What right have we to describe the Indians who broadcast on the German radio as ‘collaborators’? They were citizens of an occupied country, hitting back at the occupying power in the way that seemed to them best. I am not suggesting that the way they chose was the right one. Even from the narrow point of view which would assume that Indian independence is the only cause that matters, I think they were gravely wrong, because if the Axis had won the war—and their efforts must have aided the Axis to some extent—India would merely have had a new and worse master. But the line they took was one that could perfectly well be taken in good faith and cannot with fairness or even with accuracy be termed ‘collaboration’. The word ‘collaboration’ is associated with people like Quisling and Laval. It implies, first of all, treachery to one’s own country, secondly, full co-operation with the conqueror, and thirdly, ideological agreement, or at least partial agreement. But how does this apply to the Indians who sided with the Axis? They were not being traitors to their own country—on the contrary, they were working for its independence, as they believed—and they recognized no obligation to Britain. Nor did they co-operate in the same manner as Quisling, etc. The Germans allowed them a separate broadcasting unit on which they said what they liked and followed, in many cases, a political line quite different from the Axis one. In my opinion they were mistaken and mischievous, but in moral attitude, and probably in the effects of what they did, they were quite different from ordinary renegades.

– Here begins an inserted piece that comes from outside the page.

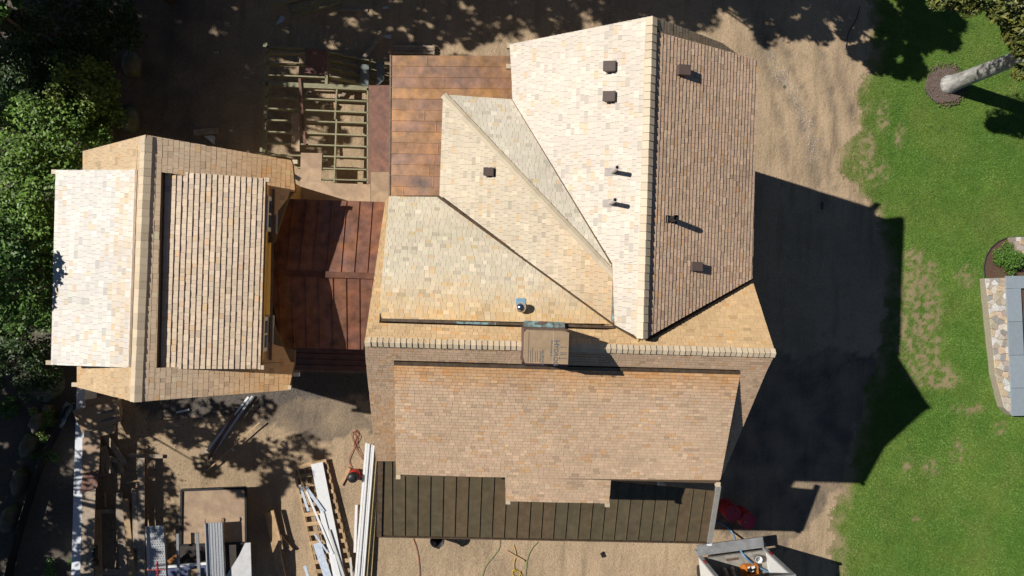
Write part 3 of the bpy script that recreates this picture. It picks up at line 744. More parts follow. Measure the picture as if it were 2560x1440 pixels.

Meanwhile one has to consider the effect of this kind of thing in India. Rightly or wrongly, these men will be welcomed as heroes when they get home, and the fact that British newspapers insult them will not go unnoticed. Nor will the slovenly handling of the photographs. The caption ‘Brijlal Mukerjee’ appears under the face of a totally different person. No doubt the photograph was taken at the reception which the repatriated Indians were given by their fellow countrymen in London, and the photographer snapped the wrong man by mistake. But suppose the person in question had been William Joyce. In that case, don’t you think the Daily Herald would have taken good care that it was photographing William Joyce and not somebody else? But since it’s only an Indian, a mistake of this kind doesn’t matter—so runs the unspoken thought. And this happens not in the Daily Graphic, but in Britain’s sole Labour newspaper.
This is an extract from a longer article first published in Tribune, 17th January 1947.
Bias and nationalism are a sad pair, and do not give any real insight as to the two Indians, but some deep insight into the British mind at this point, especially in a Labour newspaper.